End Of Suffering is the work of an artist in transition. Kitty Sucker opens with the words ‘I’m a punk rock renegade’, an open admission that Frank won’t be bound by old rules, and the Rattlesnakes’ third album is all the richer for the rejection of punk orthodoxy. The aforementioned Love Games owes more to the bruised soul of Amy Winehouse’s Back To Black than Black Flag, while the haunting Angel Wings, calling to mind the dark dread of Portishead or Massive Attack, also aches rather than antagonises. ‘I am collapsing under everything I’ve known,’ Frank admits. ‘Where do I go from here? Where will I run?’ The title-track, meanwhile, is even starker, carrying some of the gravitas of Nine Inch Nails’ Hurt, with the frontman’s plaintive melodies underpinned by sparse piano and snare rimshots. A nakedly emotional love song for his daughter, it might just be the most beautifully affecting piece of songwriting to which he has ever put his name.

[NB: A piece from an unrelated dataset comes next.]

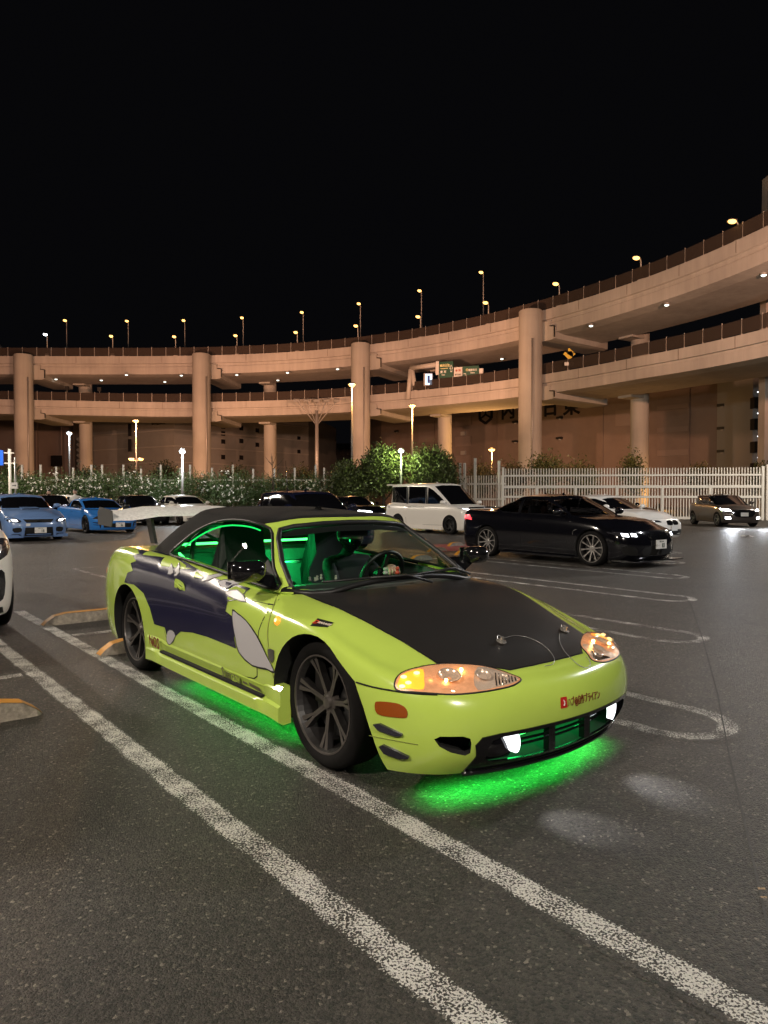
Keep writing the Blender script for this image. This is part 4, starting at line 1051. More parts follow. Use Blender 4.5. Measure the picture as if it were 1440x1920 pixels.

There are still flashes of the old Frank Carter here, not least in the swinging belligerence of Crowbar, where the singer points a finger at haters, ‘those jealous motherfuckers [who will] try to take your crown,’ and gleefully concludes, ‘fuck ’em all, they don’t tell us who we are, so when they try to lock you up, go and get the fucking crowbar.’ Tyrant Lizard King, on which the Rattlesnakes are ably assisted by Rage Against The Machine guitarist Tom Morello, swaggers like early Nick Cave, while the stop-start riffs of Latex Dreams are reminiscent of Royal Blood, with Frank in unapologetic form as he declares, ‘They all say that I’m bad, bad luck… I don’t give a fuck.’
Beyond Frank’s knowingly cartoonish braggadocio, however, End Of Suffering is art made by a man who is increasingly comfortable in his own skin. Perhaps the album’s most telling three minutes is the song Anxiety, which opens with the vocalist conceding, ‘I don’t know who I am,’ before exploding into a glorious, widescreen chorus in which he concludes, ‘There’s a better place for you and me, where we can be happy.’ The 34-year-old may not quite have reached nirvana just yet, but in his personal quest for enlightenment he’s never sounded more optimistic about life’s possibilities.